Só tenho uma dúvida: que parte do mundo conhecem melhor os pós-modernos?

alf disse...

aquela precisamente onde começa a pós-modernidade, que é na origem dos discursos. Se aquilo que vulgarmente se chama pós-modernismo são aqueles seres segregados em terceira mão que vituperam contra a exactidão da ciência, então eu sou o primeiro a cuspir no andor do pós-modernismo. Mas se pós-modernos são filósofosos, alguns deles profundamente racionalistas como Levi-Strauss, Chomsky ou Foucault, que operaram uma verdadeira viragem "científica no estudo da linguagem e do discurso humano, então merda para quem critica os pós-modernos.

ateixeira disse...

Nesse caso também eu sou pós-moderno. Não em termos de proficiência ou profundidade claro, mas em termos de objectivo.

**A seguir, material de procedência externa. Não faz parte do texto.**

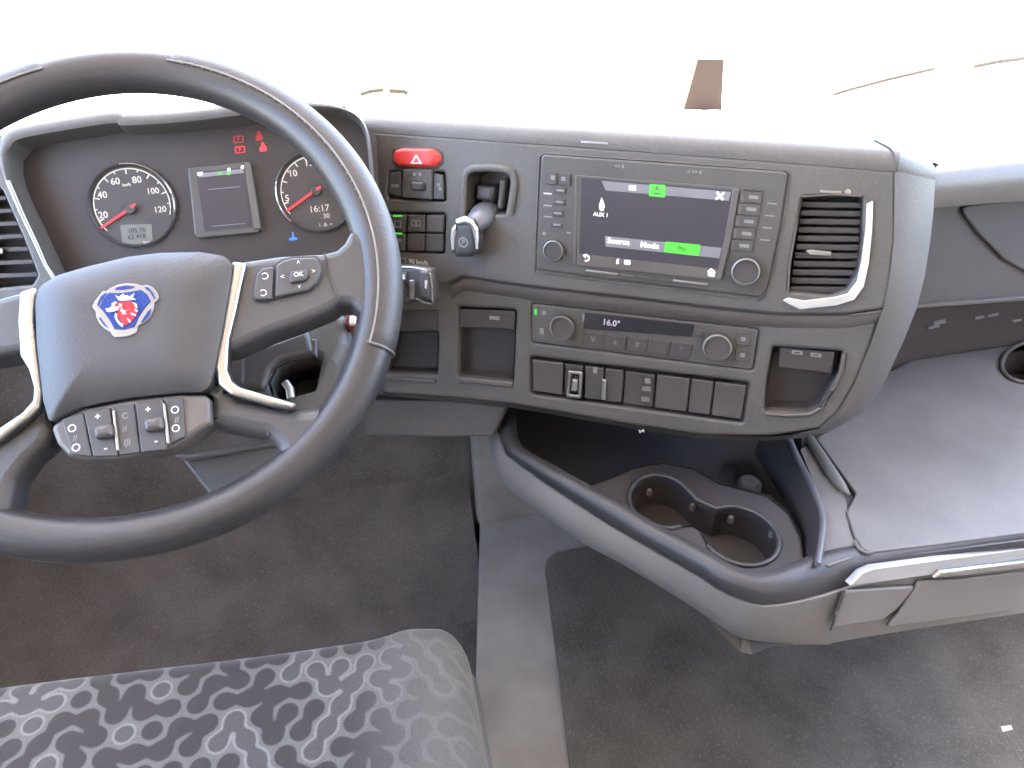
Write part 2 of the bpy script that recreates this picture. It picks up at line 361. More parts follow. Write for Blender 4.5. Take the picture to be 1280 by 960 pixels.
for i, p in enumerate(hl):
    n = CL.n; f0 = min(1, .35 + max(0, (i - 12) / 14), max(.22, 1 - (i - 52) / 18)); o = outv(i) * f0
    hr.append([p - n * (HH + .004) - o * .006, p - n * HH * .5 - o * .003, p - o * .0006, p + n * .002 + o * .003, p + n * .0015 + o * .008, p - n * .002 + o * .012, p - n * .010 + o * .0155, p - n * .03 + o * .017, p - n * .09 + o * .014])
grid('cluster_hood', [list(r) for r in zip(*hr)], dash_m, dash)
front = [r[-1] for r in hr[22:70:3]]
fb = [p + V((0, -.02, -.002)) for p in front] + [V(p) for p in RT] + [crolls[k][-1] - V((0, 0, .0015)) for k in (4, 6, 8)] + [ Yp(1172, 206, 1.0 - 0), Yp(1280, 192, 1.0), Yp(1400, 180, 1.0), Yp(1500, 172, 1.0)]
fb = [V((-.97, .9, fb[0].z - .01))] + fb
fb = fb[:-4] + [Yp(1176, 206, .757), Yp(1190, 205, .76), Yp(1280, 193, .76), Yp(1400, 181, .76), V((1.33, .76, Yp(1400, 181, .76).z))]
dt = []
for k in range(6):
    t = k / 5; dt.append([p.lerp(V((p.x * 1.05 + (.01 if p.x > 1.3 else 0), 1.262, .947)), t) for p in fb])
for r in dt:
    for p in r: p.x = max(-.979, min(1.359, p.x))
grid('dash_top', dt, top_m, dash, ang=30)
# ---- instrument cluster
face = [(0, 215), (20, 168), (75, 156), (145, 148), (285, 140), (430, 132), (470, 170), (480, 340), (300, 400), (80, 400), (40, 330)]
P_('cluster_face', CL, face, -.006, 0, plastic('cluster face plastic', (.030, .023, .022), .5, .1, 900), r=.005)
P_('column_cowl', CL, [(60, 345), (200, 336), (330, 330), (478, 335), (475, 420), (60, 420)], -.03, .02, dash2_m, r=.006, bev=.01)
def gauge(nm, c, R, labels, a0, a1, tick, units=None, lab=None):
    a, b = CL.loc(CL.at(*c, 0))
    gd = lathe(nm, CL, (a, b), [(R * 1.17, .0002), (R * 1.17, .0035), (R * 1.12, .005), (R * 1.08, .003), (R * 1.06, .0008), (.001, .0007)], black_m, dash, 56, px=False, label=lab)
    # bright crescent of the bezel
    arc = []
    return gd, a, b
def arcpts(a, b, R, t0, t1, n, h): return [CL.w(a + R * math.cos(t0 + (t1 - t0) * k / n), b + R * math.sin(t0 + (t1 - t0) * k / n), h) for k in range(n + 1)]
def polar(a, b, r, t): return (a + r * math.cos(t), b + r * math.sin(t))
rd = math.radians
def ticks(a, b, R, angs, par, big=.006, w=.0007):
    for k, t in enumerate(angs):
        L = big if k % 2 == 0 else big * .5; p = polar(a, b, R, t); q = polar(a, b, R - L, t)
        s = V((-math.sin(t), math.cos(t))) * w
        slab('tick', CL, [(p[0] + s.x, p[1] + s.y), (q[0] + s.x, q[1] + s.y), (q[0] - s.x, q[1] - s.y), (p[0] - s.x, p[1] - s.y)], .001, .0014, g_cream, par, px=False)
# speedometer
R1 = .0415; gd, a, b = gauge('speedometer', (166, 257), R1, None, 0, 0, 0, lab='round speedometer marked 20 to 120')
A0, A1 = rd(218), rd(-20)
tube('scale_arc', arcpts(a, b, R1, A0, A1, 40, .0013), .0007, g_cream, gd, n=6)
tube('bezel_highlight', arcpts(a, b, R1 * 1.13, rd(95), rd(-15), 24, .0048), .0007, chrome_m, gd, n=6)
N_ = 12; ticks(a, b, R1, [A0 + (A1 - A0) * (k + 1) / 13.0 for k in range(12)][::1], gd)
for s, c in (('20', (129, 269)), ('40', (128, 244)), ('60', (144, 227)), ('80', (171, 225)), ('100', (191, 239)), ('120', (200, 262))):
    text('numeral', CL, s, c, .0105 if len(s) < 3 else .0095, .0012, g_cream, gd, off=.012)
text('unit_text', CL, 'km/h', (158, 231), .0045, .0012, g_cream, gd, off=.02)
pa = V(CL.loc(CL.at(160, 262, .004))); pb = V(CL.loc(CL.at(126, 285, .004))); dd = (pb - pa).normalized(); nn = V((-dd.y, dd.x))
slab('needle', CL, [tuple(pa + nn * .0016), tuple(pb + nn * .0011), tuple(pb - nn * .0011), tuple(pa - nn * .0016)], .003, .004, g_red, gd, px=False)
lathe('needle_hub', CL, (162, 261), [(.006, .0008), (.006, .005), (.005, .006), (.001, .0061)], black_m, gd, 20)
slab('needle_tail', CL, rect((166, 257), 6, 4, -.4), .0062, .0068, g_red, gd, r=.001)
slab('lcd_window', CL, [(150, 281), (190, 280), (191, 306), (180, 310), (158, 309), (153, 303)], .001, .0015, g_lcd, gd, r=.002)
for j, row in enumerate(('105 76', '62 418')): text('lcd_digits', CL, row, (171, 288 + 8 * j), .0072, .0018, plastic('lcd digit %d' % j, (.02, .02, .02), .5), gd, off=.01)
text('lcd_digits', CL, 'km', (183, 303), .005, .0018, white_m, gd)
# engine gauge
R2 = .0415; gd2, a, b = gauge('rev_counter', (396, 240), R2, None, 0, 0, 0, lab='round rev counter partly hidden by the steering wheel')
B0, B1 = rd(213), rd(-30)
tube('scale_arc', arcpts(a, b, R2, B0, B1, 40, .0013), .0007, g_cream, gd2, n=6)
tube('bezel_highlight', arcpts(a, b, R2 * 1.13, rd(160), rd(222), 16, .0048), .0008, chrome_m, gd2, n=6)
ticks(a, b, R2, [B0 + (B1 - B0) * (k + 1) / 13.0 for k in range(12)], gd2)
for s, c in (('5', (359, 248)), ('10', (366, 217)), ('15', (386, 204))): text('numeral', CL, s, c, .0105, .0012, g_cream, gd2, off=.012)
pa = V(CL.loc(CL.at(391, 240, .004))); pb = V(CL.loc(CL.at(358, 264, .004))); dd = (pb - pa).normalized(); nn = V((-dd.y, dd.x))
slab('needle', CL, [tuple(pa + nn * .0016), tuple(pb + nn * .0012), tuple(pb - nn * .0012), tuple(pa - nn * .0016)], .003, .004, g_red, gd2, px=False)
lathe('needle_hub', CL, (395, 238), [(.006, .0008), (.006, .005), (.005, .006), (.001, .0061)], black_m, gd2, 20)
slab('needle_tail', CL, rect((398, 235), 6, 4, -.4), .0062, .0068, g_red, gd2, r=.001)
text('clock_digits', CL, '16:17', (399, 261), .011, .0012, g_cream, gd2); text('clock_digits', CL, '30', (408, 270), .008, .0012, g_cream, gd2)
text('clock_digits', CL, '1 -8- +', (407, 281), .006, .0012, g_cream, gd2)
# information display between the gauges
dsp = P_('info_display', CL, [(234, 209), (313, 201), (327, 286), (322, 291), (249, 298), (243, 293)], 0, .006, unit_m, r=.003, bev=.002)
slab('display_glass', CL, [(245, 215), (304, 209), (314, 284), (256, 290)], .006, .0065, g_disp, dsp, r=.002)
slab('side_bevel', CL, [(306, 204), (313, 203), (326, 285), (317, 286)], .006, .0078, edge_m, dsp, bev=.0008)
slab('display_bar', CL, [(247, 217), (304, 211), (305, 216), (248, 222)], .0067, .007, g_grey, dsp)
for c, w in (((250, 217), 7), ((286, 212), 4), ((303, 209), 4)): mark(CL, c, w, 4, .0072, g_white, dsp, sk=-.1)
mark(CL, (275, 217), 5, 3, .0072, g_green, dsp, sk=-.1); mark(CL, (286, 217), 5, 3, .0072, g_green, dsp, sk=-.1)
for c, w in (((280, 235), 40), ((286, 281), 42)): slab('display_line', CL, rect(c, w, .9, -.09), .0067, .007, g_bar, dsp)
# warning lamps
def lamp(c, kind, mat):
    if kind == 'brake':
        p = P_('warning_lamp', CL, rect(c, 13, 9, -.1), .0005, .001, mat, r=.002, holes=[rect(c, 9.5, 6.5, -.1)], hr=.001, label='red parking brake warning lamp' if mat is g_red else None)
        text('lamp_symbol', CL, 'P', c, .006, .001, mat, p, off=.03)
    elif kind == 'belt':
        x, y = c; P_('warning_lamp', CL, [(x - 3, y - 5), (x, y - 7), (x + 2, y - 3), (x + 5, y + 1), (x + 4, y + 5), (x - 4, y + 6), (x - 5, y + 1), (x - 2, y - 2)], .0005, .001, mat, r=.001)
    else:
        x, y = c; P_('warning_lamp', CL, [(x - 1, y - 6), (x + 1, y - 6), (x + 1, y - 1), (x + 3, y + 1), (x + 6, y + 1), (x + 5, y + 4), (x - 4, y + 5), (x - 5, y + 2), (x - 1, y + 1)], .0005, .001, mat)
lamp((300, 187), 'brake', g_red); lamp((329, 184), 'belt', g_red); lamp((298, 174), 'brake', g_redm); lamp((324, 170), 'belt', g_redm); lamp((366, 296), 'temp', g_blue)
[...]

Mas só para te chatear deixo estas palavras do Chomsky: "Keeping to the personal level, I have spent a lot of my life working on questions such as these, using the only methods I know of--those condemned here as "science," "rationality," "logic," and so on. I therefore read the papers with some hope that they would help me "transcend" these limitations, or perhaps suggest an entirely different course. I'm afraid I was disappointed. Admittedly, that may be my own limitation. Quite regularly, "my eyes glaze over" when I read polysyllabic discourse on the themes of poststructuralism and postmodernism; what I understand is largely truism or error, but that is only a fraction of the total word count. True, there are lots of other things I don't understand: the articles in the current issues of math and physics journals, for example. But there is a difference. In the latter case, I know how to get to understand them, and have done so, in cases of particular interest to me; and I also know that people in these fields can explain the contents to me at my level, so that I can gain what (partial) understanding I may want. In contrast, no one seems to be able to explain to me why the latest post-this-and-that is (for the most part) other than truism, error, or gibberish, and I do not know how to proceed. Perhaps the explanation lies in some personal inadequacy, like tone-deafness. Or there may be other reasons."